What is the most important thing you did yesterday, or will do today?
What is the most important thing you did last year, or will do this year?
What is the most important thing you have done, or will do, in your whole life?
The answer in every case is: "Jesus Christ died for me."
The most important thing you have ever done, or may ever do, is accepting this truth: "Jesus Christ died for me so that I might know the Father in the Holy Spirit and grow to love those alongside me along the way."
As Paul Tillich said, "Accept that you are accepted."
Christian faith essentially means learning to love the truth that you are loved beyond all measure. This is no more a sheer mental act than learning to ride a bicycle. Because humans are essentially embodied rational beings, we naturally attain supernatural "soulful" maturity by way of "bodily" piety. This is why the sacraments are as concrete and repetitive as they are. The sacraments are the performatively necessary acts of faith that literally train our bodies to respond more and more readily and radically to the most important thing we can ever "do", namely, "Jesus Christ died for me that I might live for Him."
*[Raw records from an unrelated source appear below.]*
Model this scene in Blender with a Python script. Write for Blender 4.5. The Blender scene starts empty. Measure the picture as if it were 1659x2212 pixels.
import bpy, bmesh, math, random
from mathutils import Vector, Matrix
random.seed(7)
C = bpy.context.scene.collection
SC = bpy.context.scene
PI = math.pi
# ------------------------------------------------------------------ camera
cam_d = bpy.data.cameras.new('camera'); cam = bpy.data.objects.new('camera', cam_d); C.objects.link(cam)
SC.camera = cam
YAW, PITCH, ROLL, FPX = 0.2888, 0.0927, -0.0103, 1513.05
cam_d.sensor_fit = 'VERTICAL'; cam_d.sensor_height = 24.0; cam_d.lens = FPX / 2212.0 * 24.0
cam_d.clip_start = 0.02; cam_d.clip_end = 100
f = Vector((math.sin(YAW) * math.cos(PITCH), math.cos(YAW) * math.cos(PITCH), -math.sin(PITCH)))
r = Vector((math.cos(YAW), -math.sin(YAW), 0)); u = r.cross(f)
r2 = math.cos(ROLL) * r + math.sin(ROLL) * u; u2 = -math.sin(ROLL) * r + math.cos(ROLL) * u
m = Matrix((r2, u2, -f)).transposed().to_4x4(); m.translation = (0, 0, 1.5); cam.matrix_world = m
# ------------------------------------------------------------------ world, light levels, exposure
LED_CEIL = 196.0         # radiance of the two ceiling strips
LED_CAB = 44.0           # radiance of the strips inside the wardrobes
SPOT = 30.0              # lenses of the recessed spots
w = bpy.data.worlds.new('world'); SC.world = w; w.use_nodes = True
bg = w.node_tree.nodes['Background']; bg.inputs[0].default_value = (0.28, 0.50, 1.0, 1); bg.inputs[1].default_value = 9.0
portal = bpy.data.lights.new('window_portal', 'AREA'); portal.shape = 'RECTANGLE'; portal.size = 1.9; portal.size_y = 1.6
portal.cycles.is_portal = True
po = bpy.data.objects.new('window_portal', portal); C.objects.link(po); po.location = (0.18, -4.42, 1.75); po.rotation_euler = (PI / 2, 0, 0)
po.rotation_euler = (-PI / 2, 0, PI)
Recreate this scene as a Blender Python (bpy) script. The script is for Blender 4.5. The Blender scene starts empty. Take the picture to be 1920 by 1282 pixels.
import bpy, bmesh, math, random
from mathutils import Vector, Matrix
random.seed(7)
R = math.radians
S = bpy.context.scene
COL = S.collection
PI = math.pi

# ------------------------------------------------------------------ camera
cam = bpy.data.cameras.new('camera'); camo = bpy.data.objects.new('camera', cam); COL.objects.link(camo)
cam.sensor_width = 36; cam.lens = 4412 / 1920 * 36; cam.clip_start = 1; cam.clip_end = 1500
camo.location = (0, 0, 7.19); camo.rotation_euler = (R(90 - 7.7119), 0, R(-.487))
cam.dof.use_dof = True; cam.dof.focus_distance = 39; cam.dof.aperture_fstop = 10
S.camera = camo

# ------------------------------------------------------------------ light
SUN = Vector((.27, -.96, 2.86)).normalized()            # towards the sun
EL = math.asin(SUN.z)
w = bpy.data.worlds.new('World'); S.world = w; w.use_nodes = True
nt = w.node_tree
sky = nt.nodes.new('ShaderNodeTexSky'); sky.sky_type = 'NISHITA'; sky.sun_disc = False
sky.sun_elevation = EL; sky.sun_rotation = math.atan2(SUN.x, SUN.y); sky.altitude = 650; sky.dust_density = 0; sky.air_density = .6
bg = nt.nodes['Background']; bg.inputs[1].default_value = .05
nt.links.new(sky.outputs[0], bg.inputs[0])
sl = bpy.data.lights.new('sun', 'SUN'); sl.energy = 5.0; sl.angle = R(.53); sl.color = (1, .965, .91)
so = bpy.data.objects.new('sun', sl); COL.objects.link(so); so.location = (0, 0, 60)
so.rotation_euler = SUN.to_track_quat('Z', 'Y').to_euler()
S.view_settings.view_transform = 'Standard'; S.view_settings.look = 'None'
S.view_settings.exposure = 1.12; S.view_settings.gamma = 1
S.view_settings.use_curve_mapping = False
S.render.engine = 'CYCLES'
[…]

Thus we learn to appropriate the most important thing in the world––our life, and the death of death, in Christ's death––by performing the seemingly most unimportant things in the world: moving our hands before us in the shape of a cross, kneeling as we enter a chapel, folding our hands as we pray, bowing our heads as we pass an icon or a statue of sanctity, running our eyes over persistently inscrutable (or numbingly platitutidinous) words in a bible, entering a small room and rehashing our most awkward moments, and so on.